Favorire una tregua? La prova per l’Unione
Tutto si può fare. Giusto pensare a una corsia preferenziale per l’Ucraina, se l’adesione all’Ue fosse utile a raggiungere le condizioni di una tregua, un armistizio, si spera la pace, nella guerra contro la Russia. Il Presidente del Consiglio europeo, Antonio Costa ha parlato di “pushing” rispetto a negoziati accelerati.
Anche in questo caso, però, si aprirebbero serie contraddizioni e ingiustizie evidenti tra i partner di un’Unione divenuta squilibrata nelle sue fondamenta.

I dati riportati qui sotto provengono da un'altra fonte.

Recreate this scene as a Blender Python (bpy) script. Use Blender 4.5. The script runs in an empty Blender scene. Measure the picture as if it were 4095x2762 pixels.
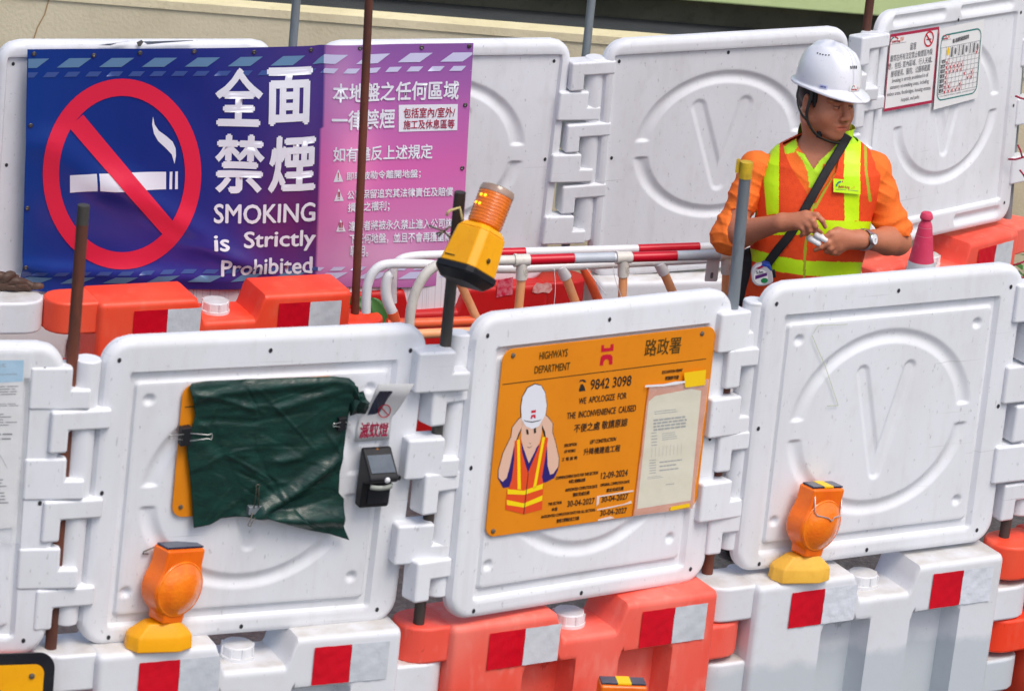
import bpy, bmesh, math, random
import numpy as np
from mathutils import Matrix, Vector
random.seed(7); rng = np.random.default_rng(7)
C = bpy.context.scene.collection
PI = math.pi
# ------------------------------------------------------------------ camera, world, sun, exposure
CAMZ, FPX, PITCH, ROLL = 5.30366, 16546.7, 0.333254, 0.106682
cam = bpy.data.objects.new('camera', bpy.data.cameras.new('camera')); C.objects.link(cam)
cam.matrix_world = Matrix.Translation((0, 0, CAMZ)) @ Matrix.Rotation(PI/2-PITCH, 4, 'X') @ Matrix.Rotation(ROLL, 4, 'Z')
cam.data.sensor_width = 36; cam.data.lens = FPX/4095*36; cam.data.clip_start = .1; cam.data.clip_end = 500
cam.data.dof.use_dof = True; cam.data.dof.focus_distance = 14.3; cam.data.dof.aperture_fstop = 7.0
bpy.context.scene.camera = cam
SUN_EL, SUN_AZ = math.radians(60), math.radians(140)      # azimuth from +Y (away from camera) clockwise
w = bpy.data.worlds.new('World'); bpy.context.scene.world = w; w.use_nodes = True
nt = w.node_tree; bg = nt.nodes['Background']
sky = nt.nodes.new('ShaderNodeTexSky'); sky.sky_type = 'NISHITA'; sky.sun_disc = False
sky.sun_elevation = SUN_EL; sky.sun_rotation = SUN_AZ; sky.dust_density = 4.0; sky.air_density = 1.0; sky.ozone_density = .6
nt.links.new(sky.outputs[0], bg.inputs[0]); bg.inputs[1].default_value = .15
sun = bpy.data.objects.new('sun', bpy.data.lights.new('sun', 'SUN')); C.objects.link(sun)
sun.data.energy = 1.15; sun.data.angle = math.radians(25); sun.data.color = (1, .975, .94)
sdir = Vector((math.sin(SUN_AZ)*math.cos(SUN_EL), math.cos(SUN_AZ)*math.cos(SUN_EL), math.sin(SUN_EL)))
sun.rotation_euler = sdir.to_track_quat('Z', 'Y').to_euler()
vs = bpy.context.scene.view_settings; vs.view_transform = 'Standard'; vs.look = 'None'; vs.gamma = 1; vs.exposure = .20
bpy.context.scene.cycles.max_bounces = 8
# ------------------------------------------------------------------ photo pixel -> place
CAMP = np.array([0, 0, CAMZ])
def ray(x, y):
    dx, dy = x-2047.5, y-1381
    a = dx*math.cos(ROLL)+dy*math.sin(ROLL); b = -dx*math.sin(ROLL)+dy*math.cos(ROLL)
    return np.array([a/FPX, math.cos(PITCH)-math.sin(PITCH)*b/FPX, -math.sin(PITCH)-math.cos(PITCH)*b/FPX])
def project(P):
    x, y, z = P[0], P[1], P[2]-CAMZ
    d = y*math.cos(PITCH)-z*math.sin(PITCH); u = y*math.sin(PITCH)+z*math.cos(PITCH)
    a = FPX*x/d; b = -FPX*u/d
    return np.array([2047.5+a*math.cos(ROLL)-b*math.sin(ROLL), 1381+a*math.sin(ROLL)+b*math.cos(ROLL)])
def aty(x, y, Y): d = ray(x, y); return CAMP+d*(Y/d[1])
def atz(x, y, z): d = ray(x, y); return CAMP+d*((z-CAMZ)/d[2])
class Frame:
    def __init__(s, o, X, Y, Z): s.o, s.X, s.Y, s.Z = [np.array(q, float) for q in (o, X, Y, Z)]
    def on(s, x, y, off=0.):
        d = ray(x, y); o = s.o+s.Y*off; t = np.dot(o-CAMP, s.Y)/np.dot(d, s.Y); P = CAMP+d*t-o
        return float(P@s.X), float(P@s.Z)
    def pt(s, x, y, off=0.):
        a, b = s.on(x, y, off); return s.w(a, off, b)
    def w(s, a, b, c): return s.o+s.X*a+s.Y*b+s.Z*c
    def mat(s):
        return Matrix(((s.X[0], s.Y[0], s.Z[0], s.o[0]), (s.X[1], s.Y[1], s.Z[1], s.o[1]), (s.X[2], s.Y[2], s.Z[2], s.o[2]), (0, 0, 0, 1)))
def fr_xy(o, yaw): return Frame(o, (math.cos(yaw), math.sin(yaw), 0), (-math.sin(yaw), math.cos(yaw), 0), (0, 0, 1))
# ------------------------------------------------------------------ materials
def srgb(r, g, b):
    f = lambda c: (c/255/12.92 if c/255 <= .04045 else ((c/255+.055)/1.055)**2.4)
    return (f(r), f(g), f(b), 1)
def nd(t, k, **kw):
    n = t.nodes.new(k)
    for a, b in kw.items(): setattr(n, a, b)
    return n
def mat(name, col, rough=.5, dirt=None, dscale=4., damt=.3, fine=0., bump=0., bscale=60., streak=0., scratch=0., metal=0., spec=.5, trans=0., coat=0., sss=0., emit=None, alpha=1., stretch=(1, 1, 1), ior=1.45):
    m = bpy.data.materials.new(name); m.use_nodes = True; t = m.node_tree; b = t.nodes['Principled BSDF']
    col = tuple(col)[:3]+(1,)
    b.inputs['Base Color'].default_value = col; b.inputs['Roughness'].default_value = rough; b.inputs['Metallic'].default_value = metal
    b.inputs['Specular IOR Level'].default_value = spec; b.inputs['Transmission Weight'].default_value = trans; b.inputs['Coat Weight'].default_value = coat
    b.inputs['Coat Roughness'].default_value = .1; b.inputs['IOR'].default_value = ior; b.inputs['Alpha'].default_value = alpha
    if sss: b.inputs['Subsurface Weight'].default_value = sss; b.inputs['Subsurface Radius'].default_value = (.02, .008, .004); b.inputs['Subsurface Scale'].default_value = .3
    if emit: b.inputs['Emission Color'].default_value = tuple(emit[0])[:3]+(1,); b.inputs['Emission Strength'].default_value = emit[1]
    tc = nd(t, 'ShaderNodeTexCoord'); mp = nd(t, 'ShaderNodeMapping'); mp.inputs['Scale'].default_value = stretch
    oi = nd(t, 'ShaderNodeObjectInfo'); ad = nd(t, 'ShaderNodeVectorMath', operation='ADD')
    mul = nd(t, 'ShaderNodeVectorMath', operation='SCALE'); mul.inputs['Scale'].default_value = 7.
    cb = nd(t, 'ShaderNodeCombineXYZ'); t.links.new(oi.outputs['Random'], cb.inputs[0]); t.links.new(oi.outputs['Random'], cb.inputs[2])
    t.links.new(cb.outputs[0], mul.inputs[0]); t.links.new(tc.outputs['Object'], ad.inputs[0]); t.links.new(mul.outputs[0], ad.inputs[1]); t.links.new(ad.outputs[0], mp.inputs[0])
    cur = None
    def mixin(fac_sock, c2):
        nonlocal cur
        mx = nd(t, 'ShaderNodeMix', data_type='RGBA')
        if cur is None: mx.inputs[6].default_value = col
        else: t.links.new(cur, mx.inputs[6])
        mx.inputs[7].default_value = tuple(c2)[:3]+(1,); t.links.new(fac_sock, mx.inputs[0]); cur = mx.outputs[2]
        t.links.new(cur, b.inputs['Base Color'])
    def noise(scale, lo, hi, amt, det=5):
        n = nd(t, 'ShaderNodeTexNoise'); n.inputs['Scale'].default_value = scale; n.inputs['Detail'].default_value = det; t.links.new(mp.outputs[0], n.inputs['Vector'])
        r = nd(t, 'ShaderNodeMapRange'); r.inputs[1].default_value = lo; r.inputs[2].default_value = hi; r.inputs[4].default_value = amt; t.links.new(n.outputs[0], r.inputs[0]); return r.outputs[0]
    if dirt:
        mixin(noise(dscale, .42, .75, damt), dirt)
        mixin(noise(dscale*7, .55, .8, damt*.8), dirt)
    if streak:
        m2 = nd(t, 'ShaderNodeMapping'); m2.inputs['Scale'].default_value = (26, 26, 1.3); t.links.new(ad.outputs[0], m2.inputs[0])
        n = nd(t, 'ShaderNodeTexNoise'); n.inputs['Scale'].default_value = 1.; n.inputs['Detail'].default_value = 4; t.links.new(m2.outputs[0], n.inputs['Vector'])
        r = nd(t, 'ShaderNodeMapRange'); r.inputs[1].default_value = .54; r.inputs[2].default_value = .78; r.inputs[4].default_value = streak; t.links.new(n.outputs[0], r.inputs[0]); mixin(r.outputs[0], dirt)
    if scratch:
        for rot, sd in ((.5, 0.), (-.35, 9.)):
            m2 = nd(t, 'ShaderNodeMapping'); m2.inputs['Rotation'].default_value = (0, rot, 0); m2.inputs['Location'].default_value = (sd, sd, sd); m2.inputs['Scale'].default_value = (2.2, 2.2, 75); t.links.new(ad.outputs[0], m2.inputs[0])
            n = nd(t, 'ShaderNodeTexNoise'); n.inputs['Scale'].default_value = 1.; n.inputs['Detail'].default_value = 3; t.links.new(m2.outputs[0], n.inputs['Vector'])
            r = nd(t, 'ShaderNodeMapRange'); r.inputs[1].default_value = .70; r.inputs[2].default_value = .76; r.inputs[4].default_value = scratch; t.links.new(n.outputs[0], r.inputs[0]); mixin(r.outputs[0], (.42, .42, .43))
    if fine:
        mixin(noise(90, .66, .74, fine), (col[0]*.35, col[1]*.35, col[2]*.35))
    if bump:
        n = nd(t, 'ShaderNodeTexNoise'); n.inputs['Scale'].default_value = bscale; n.inputs['Detail'].default_value = 3; t.links.new(mp.outputs[0], n.inputs['Vector'])
        bp = nd(t, 'ShaderNodeBump'); bp.inputs['Strength'].default_value = 1; bp.inputs['Distance'].default_value = bump; t.links.new(n.outputs[0], bp.inputs['Height']); t.links.new(bp.outputs[0], b.inputs['Normal'])
    m['_mixin'] = 0
    return m
M = {}
M['white'] = mat('white_plastic', (.77, .79, .83), .52, (.52, .51, .48), 3.6, .26, .45, .0006, 35, streak=.16, scratch=.45, stretch=(1, 1, .45))
M['white_old'] = mat('worn_white_plastic', (.75, .77, .81), .52, (.46, .45, .43), 3.2, .28, .45, .0008, 30, streak=.16, scratch=.5, stretch=(1, 1, .6))
M['hole'] = mat('dark_hole', (.03, .03, .035), .8)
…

Insomma un bel pasticcio rispetto al quale si può dire che:
- va bene la previsione di un allargamento all’Ucraina (anche con procedure accelerate e la scelta di corsie preferenziali nel negoziato);
- è inevitabile il ricorso a decisioni coraggiose per la riforma delle attuali istituzioni europee per quanto riguarda il loro funzionamento (superamento dell’unanimità in essenziali campi come la politica estera quella fiscale);
- è necessaria l’adozione di un bilancio adeguato a fronteggiare il finanziamento delle politiche attuali ed altre che certamente in futuro si potrebbe ritenere di affrontare a livello comunitario.
Non si può pensare di sfuggire a questi interrogativi con artifici burocratici come quelli che la Commissione presieduta da Ursula von der Leyn sta cercando di mettere in pratica accentrando la gestione delle risorse del “magro“ bilancio europeo per affidarlo ad un negoziato bilaterale con i singoli Stati nazionali e, contemporaneamente, prospettare una promessa di allargamento in tempi rapidi.
Non si può pensare, infine, di mascherare le prossime adesioni all’Ue con l’inevitabile allargamento della Nato. Sarebbe l’inizio di un definitivo smarrimento della sua vocazione originale che è quella di “mettere in comune” istituzioni, politiche e risorse.
Una dura prova aspetta, dunque, l’Unione europea. Certamente deve far di tutto per essere protagonista di trattative e negoziati che contribuiscano a portare la pace in Ucraina. Ma anche per questo, al tempo stesso, deve fare passi in avanti coraggiosi verso l’integrazione. Una prova di maturità di cui oggi non si vedono segni adeguati.